September 21, 2011
WHEN IS AL GORE GOING TO ATTACK THE SUN?:
Sorry, But With Global Warming It's The Sun, Stupid (Larry Bell, 9/20/11, Forbes)
Man-made global warming crisis crusaders are now facing a new threat. Their anti-fossil carbon-based premise for alarmism is being challenged by new scientific evidence of important solar influences upon climate that can't readily be blamed on us. Not that there wasn't lots of good evidence of this before. Actually, there has been, and it has been routinely denigrated and ignored.Only this time, the high-profile international source will be impossible for the entrenched scientific establishment to casually dismiss. No, not after experiments at the world's leading physics laboratory, the European Organization for Nuclear Research (CERN) in Geneva, Switzerland recently revealed an inverse correlation between periodic changes in sunspot activity levels, and quantities of cosmic rays entering Earth's atmosphere that trigger surface-cooling cloud formations. [...]

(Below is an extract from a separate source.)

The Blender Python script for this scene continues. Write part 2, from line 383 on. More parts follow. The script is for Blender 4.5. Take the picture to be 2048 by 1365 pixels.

Astronomer Royal, William Herschel, noticed a correlation between sunspots and the price of wheat in England two centuries ago. Some scientists have also observed that sunspots all but disappeared for 70 years during the frigid "Little Ice Age" around the 17th and 18th centuries. Yet the notion didn't begin to receive any real attention, albeit mostly negative, until 1995. That was when Danish physicist, Henrik Svensmark, decided to explore the matter after coming across a 1991 paper by fellow Danes Eigil Friis-Christensen and Knud Lassen that charted solar variations and global surface temperatures since 1860. Svensmark then teamed up with Friis-Christensen to review solar activity, cloud cover and cosmic ray levels recorded using satellite data available since 1979. The connections seemed clear.

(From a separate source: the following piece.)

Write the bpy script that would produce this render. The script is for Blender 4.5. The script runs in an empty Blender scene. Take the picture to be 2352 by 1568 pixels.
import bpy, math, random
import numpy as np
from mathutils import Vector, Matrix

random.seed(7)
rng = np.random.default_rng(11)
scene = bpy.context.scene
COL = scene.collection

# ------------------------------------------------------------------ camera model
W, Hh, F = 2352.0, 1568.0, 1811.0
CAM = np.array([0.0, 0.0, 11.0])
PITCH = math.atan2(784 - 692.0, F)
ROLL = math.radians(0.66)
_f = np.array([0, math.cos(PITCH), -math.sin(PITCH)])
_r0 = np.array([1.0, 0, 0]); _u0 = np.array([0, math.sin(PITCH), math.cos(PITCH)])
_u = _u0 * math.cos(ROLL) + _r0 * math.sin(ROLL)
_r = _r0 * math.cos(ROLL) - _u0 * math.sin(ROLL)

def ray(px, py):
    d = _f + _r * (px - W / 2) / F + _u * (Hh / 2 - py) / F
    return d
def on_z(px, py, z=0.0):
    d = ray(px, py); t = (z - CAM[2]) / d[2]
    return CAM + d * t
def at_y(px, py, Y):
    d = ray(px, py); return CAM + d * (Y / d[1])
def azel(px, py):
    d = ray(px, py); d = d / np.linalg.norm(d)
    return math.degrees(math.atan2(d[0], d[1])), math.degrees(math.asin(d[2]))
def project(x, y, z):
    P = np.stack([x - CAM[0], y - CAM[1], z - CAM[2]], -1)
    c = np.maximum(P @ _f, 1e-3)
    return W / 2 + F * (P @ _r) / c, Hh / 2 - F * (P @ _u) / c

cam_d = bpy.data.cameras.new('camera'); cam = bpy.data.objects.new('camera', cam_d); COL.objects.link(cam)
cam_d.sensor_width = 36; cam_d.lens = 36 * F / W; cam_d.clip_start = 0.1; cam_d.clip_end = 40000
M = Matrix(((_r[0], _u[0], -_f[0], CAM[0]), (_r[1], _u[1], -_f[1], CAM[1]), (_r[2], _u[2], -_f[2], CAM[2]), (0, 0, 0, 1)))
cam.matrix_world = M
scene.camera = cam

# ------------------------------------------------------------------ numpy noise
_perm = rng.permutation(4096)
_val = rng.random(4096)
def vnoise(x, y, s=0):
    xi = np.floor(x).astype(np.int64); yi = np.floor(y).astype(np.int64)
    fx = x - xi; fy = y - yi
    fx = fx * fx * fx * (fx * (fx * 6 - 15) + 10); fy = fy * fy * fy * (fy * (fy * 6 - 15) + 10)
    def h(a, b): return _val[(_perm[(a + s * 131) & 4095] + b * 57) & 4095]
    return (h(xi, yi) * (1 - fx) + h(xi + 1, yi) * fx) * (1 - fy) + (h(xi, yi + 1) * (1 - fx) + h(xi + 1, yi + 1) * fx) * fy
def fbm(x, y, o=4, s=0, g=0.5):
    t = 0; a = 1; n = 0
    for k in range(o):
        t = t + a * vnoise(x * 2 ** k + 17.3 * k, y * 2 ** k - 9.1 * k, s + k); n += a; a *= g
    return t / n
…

Responses to their findings by prominent members of the climate science community were unwelcoming. When presented at a 1996 conference in Birmingham, England, Svensmark recalls that "everything went completely crazy...It turned out that it was very, very sensitive to say these things already at that time." Upon returning to Copenhagen he was greeted by a statement quoting Bert Bolin who was then chairman of the U.N. Intergovernmental Panel on Climate Change (IPCC): "I find the move from this pair scientifically extremely naïve and irresponsible."